▸ **Listing**
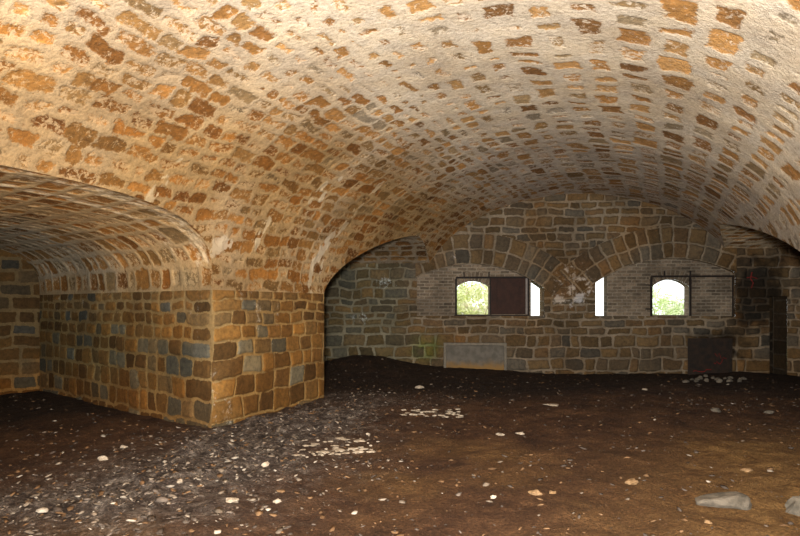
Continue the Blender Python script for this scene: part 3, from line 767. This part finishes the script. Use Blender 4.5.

---

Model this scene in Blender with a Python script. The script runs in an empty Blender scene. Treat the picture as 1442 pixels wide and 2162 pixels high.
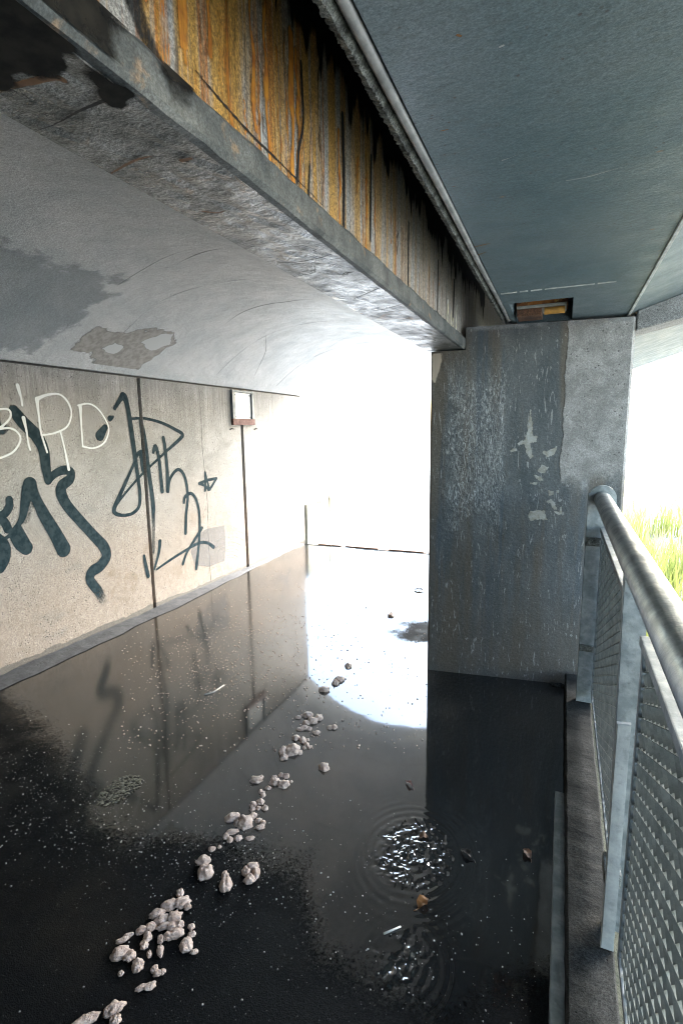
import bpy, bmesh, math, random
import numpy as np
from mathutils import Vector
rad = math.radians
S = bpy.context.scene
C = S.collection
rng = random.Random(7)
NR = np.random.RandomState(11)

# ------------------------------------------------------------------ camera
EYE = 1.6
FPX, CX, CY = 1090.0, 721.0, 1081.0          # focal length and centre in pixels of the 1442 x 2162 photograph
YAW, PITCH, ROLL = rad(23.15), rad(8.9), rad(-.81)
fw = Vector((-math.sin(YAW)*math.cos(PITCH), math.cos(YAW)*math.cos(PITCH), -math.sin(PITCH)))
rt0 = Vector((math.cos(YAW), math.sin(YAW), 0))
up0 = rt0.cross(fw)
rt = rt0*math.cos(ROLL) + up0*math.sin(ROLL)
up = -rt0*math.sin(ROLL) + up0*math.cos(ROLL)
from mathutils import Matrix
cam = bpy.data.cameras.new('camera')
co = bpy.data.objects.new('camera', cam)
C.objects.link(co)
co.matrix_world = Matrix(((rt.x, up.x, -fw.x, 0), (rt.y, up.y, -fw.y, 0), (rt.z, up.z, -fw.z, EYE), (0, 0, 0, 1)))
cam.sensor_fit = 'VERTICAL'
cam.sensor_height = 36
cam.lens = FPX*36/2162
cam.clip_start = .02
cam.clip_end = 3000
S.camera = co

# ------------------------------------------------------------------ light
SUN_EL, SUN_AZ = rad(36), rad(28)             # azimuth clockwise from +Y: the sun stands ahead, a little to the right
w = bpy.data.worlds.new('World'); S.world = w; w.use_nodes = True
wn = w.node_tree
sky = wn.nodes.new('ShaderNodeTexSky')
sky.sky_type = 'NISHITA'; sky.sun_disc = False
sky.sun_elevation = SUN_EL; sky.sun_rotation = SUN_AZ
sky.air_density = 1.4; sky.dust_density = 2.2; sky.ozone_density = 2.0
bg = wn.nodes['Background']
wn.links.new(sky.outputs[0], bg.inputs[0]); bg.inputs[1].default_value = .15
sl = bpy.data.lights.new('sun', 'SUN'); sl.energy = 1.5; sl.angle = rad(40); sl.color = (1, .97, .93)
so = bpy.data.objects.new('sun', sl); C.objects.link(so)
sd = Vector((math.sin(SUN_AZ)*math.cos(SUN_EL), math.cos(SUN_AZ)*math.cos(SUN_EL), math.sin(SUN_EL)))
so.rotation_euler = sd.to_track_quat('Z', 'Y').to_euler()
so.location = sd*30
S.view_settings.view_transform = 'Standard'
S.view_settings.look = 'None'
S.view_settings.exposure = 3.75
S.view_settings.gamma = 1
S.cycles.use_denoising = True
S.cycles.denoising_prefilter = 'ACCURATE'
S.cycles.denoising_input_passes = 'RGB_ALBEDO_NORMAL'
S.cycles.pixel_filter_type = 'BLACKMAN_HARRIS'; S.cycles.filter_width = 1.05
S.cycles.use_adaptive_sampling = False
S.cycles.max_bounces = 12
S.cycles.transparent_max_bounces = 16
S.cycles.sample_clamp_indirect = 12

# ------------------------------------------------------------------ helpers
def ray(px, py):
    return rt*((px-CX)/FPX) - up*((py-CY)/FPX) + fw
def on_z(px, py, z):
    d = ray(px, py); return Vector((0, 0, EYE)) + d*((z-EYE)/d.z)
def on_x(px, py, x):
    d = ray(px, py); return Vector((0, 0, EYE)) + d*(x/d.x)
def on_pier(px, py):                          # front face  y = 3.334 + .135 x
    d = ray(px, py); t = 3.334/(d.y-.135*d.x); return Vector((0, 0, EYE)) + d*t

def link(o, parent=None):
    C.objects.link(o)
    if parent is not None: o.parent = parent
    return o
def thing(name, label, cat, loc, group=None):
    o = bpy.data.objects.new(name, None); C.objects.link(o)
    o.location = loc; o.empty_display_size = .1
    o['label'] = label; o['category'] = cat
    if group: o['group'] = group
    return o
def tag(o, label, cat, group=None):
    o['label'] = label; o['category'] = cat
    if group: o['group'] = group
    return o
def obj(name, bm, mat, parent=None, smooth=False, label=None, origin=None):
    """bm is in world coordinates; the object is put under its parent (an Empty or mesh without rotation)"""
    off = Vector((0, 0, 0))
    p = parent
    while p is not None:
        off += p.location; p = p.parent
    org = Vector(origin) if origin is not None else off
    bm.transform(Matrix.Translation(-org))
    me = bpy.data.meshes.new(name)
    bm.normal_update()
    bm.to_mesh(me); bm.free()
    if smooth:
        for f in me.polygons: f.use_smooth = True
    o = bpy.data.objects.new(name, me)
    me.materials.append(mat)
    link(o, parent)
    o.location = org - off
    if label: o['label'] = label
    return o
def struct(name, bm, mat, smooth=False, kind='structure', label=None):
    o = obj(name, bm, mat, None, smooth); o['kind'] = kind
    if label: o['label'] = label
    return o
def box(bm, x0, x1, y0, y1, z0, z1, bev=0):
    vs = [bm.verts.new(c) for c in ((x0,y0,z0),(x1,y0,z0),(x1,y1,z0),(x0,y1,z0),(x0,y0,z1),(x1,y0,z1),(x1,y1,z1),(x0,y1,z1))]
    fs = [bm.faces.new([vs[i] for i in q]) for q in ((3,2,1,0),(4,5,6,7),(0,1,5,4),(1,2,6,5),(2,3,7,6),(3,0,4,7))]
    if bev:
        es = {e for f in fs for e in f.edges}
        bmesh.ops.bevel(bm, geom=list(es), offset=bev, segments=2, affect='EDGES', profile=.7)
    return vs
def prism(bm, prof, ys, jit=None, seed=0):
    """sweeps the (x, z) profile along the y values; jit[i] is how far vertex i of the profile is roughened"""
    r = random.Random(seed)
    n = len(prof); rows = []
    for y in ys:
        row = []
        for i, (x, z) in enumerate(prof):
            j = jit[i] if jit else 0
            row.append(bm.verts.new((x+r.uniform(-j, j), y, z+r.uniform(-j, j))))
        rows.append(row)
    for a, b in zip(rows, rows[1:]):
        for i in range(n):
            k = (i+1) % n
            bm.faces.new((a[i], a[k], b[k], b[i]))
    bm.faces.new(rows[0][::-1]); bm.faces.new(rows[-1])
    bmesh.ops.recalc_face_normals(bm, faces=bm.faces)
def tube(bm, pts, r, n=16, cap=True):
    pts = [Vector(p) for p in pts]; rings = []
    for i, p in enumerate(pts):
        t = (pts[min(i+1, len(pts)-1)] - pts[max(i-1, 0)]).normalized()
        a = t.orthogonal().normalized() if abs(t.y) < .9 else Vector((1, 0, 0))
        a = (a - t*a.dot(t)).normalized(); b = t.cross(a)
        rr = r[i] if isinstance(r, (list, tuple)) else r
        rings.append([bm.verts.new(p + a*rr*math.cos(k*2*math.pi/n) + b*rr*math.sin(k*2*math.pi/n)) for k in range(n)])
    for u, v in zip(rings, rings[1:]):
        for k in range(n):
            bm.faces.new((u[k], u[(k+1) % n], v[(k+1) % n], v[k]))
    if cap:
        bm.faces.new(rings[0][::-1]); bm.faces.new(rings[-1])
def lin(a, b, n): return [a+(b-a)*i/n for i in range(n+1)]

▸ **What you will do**
Copy out, exactly, every line from the one that contains "Model this scene" through the one that contains "NR = np.random.RandomState(11)". Pictures stay out of the copy.

▸ **Result of this task**
Model this scene in Blender with a Python script. The script runs in an empty Blender scene. Treat the picture as 1442 pixels wide and 2162 pixels high.
import bpy, bmesh, math, random
import numpy as np
from mathutils import Vector
rad = math.radians
S = bpy.context.scene
C = S.collection
rng = random.Random(7)
NR = np.random.RandomState(11)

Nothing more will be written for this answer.